Sorry about the disappearing act last week. I was drawing a real quick-and-messy comic about drowning in schoolwork and then my art program died suddenly when I was about two-thirds of the way done with it, sinking my little comic. And at that point, since I was afore-mentioned drowning in schoolwork, I let it go to its watery grave and saved myself/my grades.
I’m turning in my final projects for the semester tomorrow (assuming I finish them tonight, haha… ha… *cries*), so this week probably would have been more of the same, except that Anna’s got my back! (As usual!) The real Anna Taylor is a freelancer, fiction writer, and editor, as well as a super awesome accountability buddy who as very seriously threatened me with musicals and running laps more than once to help me meet a looming deadline. She’s pretty much fab all around. And she’s written up a guest post today to help save me from drowning! Thanks, Anna!
Without further ado (much or otherwise), here’s Anna’s What Makes a Great Storyteller? Enjoy!
What Makes a Great Storyteller?
Story builds upon itself. Something I’ve been struggling recently as I jump back into the world of drafting is that I want to make my stories the most eloquent, descriptive, emotional things I possibly can. I find that I can’t do that on the first draft, and the perfectionism hits me hard. I fall into the “if I can’t do it perfect on the first go round, I can’t do it at all” trap, and that doesn’t help anybody.
In the last couple days, though, I’ve decided to let go of perfectionism and let the story be what it needs right now, so that I can build upon it later. In that decision, I’ve realized that most of the story is coming out in more stage directions (He did this, she did that, she said this, then he said that). Sometimes I’ll find a little nugget of goodness in the writing, but most of the time, it’s linear and unadorned.
It’s made me ask the question, “What level of language use do I really need to tell this story effectively?”
What made Shakespeare an Excellent Storyteller?
Shakespeare is credited with having invented over 1,700 new words in the English language that we still use today. These include, but are obviously not limited to, academy, torture, dauntless, impertinent, friend, jovial, and many more. He’s also one of the most well-known storytellers literally ever. But I don’t think it was his ability to smash some words together to create new ones that made him so memorable. It was more his ability to make his audience feel something through the evocative language he used.
Language and storytelling go hand in hand. Storytelling isn’t about perfect grammar and big words. It’s not about who’s the most intelligent or eloquent. It’s about sharing ideas and lessons with others in a way that they’ll remember for years to come. The mark of a good storyteller isn’t that they used the most words in the dictionary, and no, you don’t get extra points for crossing into a different language.
The mark of a good storyteller is when your audience can’t stop thinking about it. I know I loved a story when I enjoy the telling of it. I know it was actually a great one (let’s define that as a story that affects a larger audience, and is not just subjectively good), when I haven’t watched or read the story for days, yet scenes or bits of dialogue or imagery will pop back into my head without provocation.

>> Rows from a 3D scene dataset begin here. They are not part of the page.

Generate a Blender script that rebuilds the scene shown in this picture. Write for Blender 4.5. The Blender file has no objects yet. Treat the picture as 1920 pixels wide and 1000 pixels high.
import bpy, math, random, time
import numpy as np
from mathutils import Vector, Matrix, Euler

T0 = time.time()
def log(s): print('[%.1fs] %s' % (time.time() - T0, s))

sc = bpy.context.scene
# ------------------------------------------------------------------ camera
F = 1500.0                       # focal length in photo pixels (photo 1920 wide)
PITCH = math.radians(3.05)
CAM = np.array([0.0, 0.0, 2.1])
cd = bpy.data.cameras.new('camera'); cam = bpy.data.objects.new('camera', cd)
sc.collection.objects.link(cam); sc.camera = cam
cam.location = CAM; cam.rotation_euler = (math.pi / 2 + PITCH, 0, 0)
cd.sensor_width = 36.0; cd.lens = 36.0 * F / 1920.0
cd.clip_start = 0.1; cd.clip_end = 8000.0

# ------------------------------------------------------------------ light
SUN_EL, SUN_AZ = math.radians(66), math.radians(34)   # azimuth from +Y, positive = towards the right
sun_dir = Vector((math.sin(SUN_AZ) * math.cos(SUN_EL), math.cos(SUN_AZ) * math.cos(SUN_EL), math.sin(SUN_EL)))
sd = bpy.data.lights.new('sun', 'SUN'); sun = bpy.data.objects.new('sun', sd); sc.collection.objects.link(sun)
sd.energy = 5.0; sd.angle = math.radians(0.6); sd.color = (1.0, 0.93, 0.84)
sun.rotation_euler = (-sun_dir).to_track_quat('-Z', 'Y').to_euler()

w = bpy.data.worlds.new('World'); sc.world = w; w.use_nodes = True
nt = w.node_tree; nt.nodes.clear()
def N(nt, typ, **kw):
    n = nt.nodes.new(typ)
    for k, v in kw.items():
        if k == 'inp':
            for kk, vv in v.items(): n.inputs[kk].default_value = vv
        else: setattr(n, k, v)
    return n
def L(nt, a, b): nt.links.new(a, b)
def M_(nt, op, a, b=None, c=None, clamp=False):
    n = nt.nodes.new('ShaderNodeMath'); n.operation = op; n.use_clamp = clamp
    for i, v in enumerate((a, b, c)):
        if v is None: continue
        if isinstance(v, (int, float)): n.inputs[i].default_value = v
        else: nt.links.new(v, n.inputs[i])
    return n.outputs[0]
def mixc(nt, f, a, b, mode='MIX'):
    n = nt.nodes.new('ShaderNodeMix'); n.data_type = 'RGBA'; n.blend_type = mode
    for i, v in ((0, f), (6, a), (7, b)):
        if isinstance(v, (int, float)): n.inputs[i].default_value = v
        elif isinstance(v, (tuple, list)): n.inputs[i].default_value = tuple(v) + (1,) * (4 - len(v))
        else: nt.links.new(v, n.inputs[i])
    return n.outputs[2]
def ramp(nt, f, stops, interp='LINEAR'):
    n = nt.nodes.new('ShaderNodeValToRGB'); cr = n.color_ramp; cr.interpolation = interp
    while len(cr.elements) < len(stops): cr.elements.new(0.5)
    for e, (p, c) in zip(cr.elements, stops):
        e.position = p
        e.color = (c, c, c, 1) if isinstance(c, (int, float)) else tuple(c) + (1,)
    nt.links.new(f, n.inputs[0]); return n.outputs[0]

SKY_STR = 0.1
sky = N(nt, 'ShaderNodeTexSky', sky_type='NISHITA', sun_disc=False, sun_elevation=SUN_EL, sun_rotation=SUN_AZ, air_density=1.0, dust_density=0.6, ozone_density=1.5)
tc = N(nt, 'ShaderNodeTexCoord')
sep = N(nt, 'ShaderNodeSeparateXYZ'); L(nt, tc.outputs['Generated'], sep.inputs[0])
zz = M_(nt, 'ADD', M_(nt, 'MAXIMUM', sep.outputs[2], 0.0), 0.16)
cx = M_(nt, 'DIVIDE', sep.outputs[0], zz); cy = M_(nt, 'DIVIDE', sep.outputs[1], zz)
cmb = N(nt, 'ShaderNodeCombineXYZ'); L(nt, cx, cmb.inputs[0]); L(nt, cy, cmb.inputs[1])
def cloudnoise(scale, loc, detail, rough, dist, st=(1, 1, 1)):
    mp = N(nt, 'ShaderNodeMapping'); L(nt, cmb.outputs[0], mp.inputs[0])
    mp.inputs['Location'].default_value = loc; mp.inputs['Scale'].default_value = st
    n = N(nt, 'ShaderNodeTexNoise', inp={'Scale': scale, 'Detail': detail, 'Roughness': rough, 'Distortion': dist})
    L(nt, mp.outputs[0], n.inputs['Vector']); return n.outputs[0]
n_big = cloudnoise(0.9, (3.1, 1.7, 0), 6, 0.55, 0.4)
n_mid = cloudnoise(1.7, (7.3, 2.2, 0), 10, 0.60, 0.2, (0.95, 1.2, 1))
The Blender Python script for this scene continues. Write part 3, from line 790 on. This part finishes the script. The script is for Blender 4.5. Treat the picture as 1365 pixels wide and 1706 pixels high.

Shakespeare was excellent, but it wasn’t his words. It was how those words made his audience feel, and how they reacted to the story. It wasn’t his words he was really known for until some crazy person decided to analyze them hundreds of years later and concluded that he was a master wordsmith.
What Makes You an Excellent Storyteller?
Storytelling, in the end, is about taking something intangible- a thought, a feeling, an abstract concept of what a house looks like- and making it into a tangible, real thing. We obviously do this with varying degrees of vocabulary, but you don’t have to have an extensive one to make the magic happen. In fact, sometimes it’s the simplest terms that make the most concrete image of events for your readers; images that are shared across the board so that everybody sees that same thing. Because that’s the beauty of storytelling. The ability to have more than one person experience things in a similar way.
What makes you a great storyteller is your ability to state something so simply, and so clearly, that every viewer, reader, and critic is getting the same story 100% of the time, regardless of their own individual life experiences.
What makes you a great storyteller is your ability to cross barriers with words and make people see another’s life in a different way. To help others stand in your shoes for a few hundred pages, and make their own life just a little better for having read the story.
So, to say that you have to be a master wordsmith to tell a good story is like saying that you have to work at a three-star Michelin restaurant in order to cook a good meal, and that’s just not the truth. All you have to do in the end is start. In the end, the story, if made well, will build upon itself.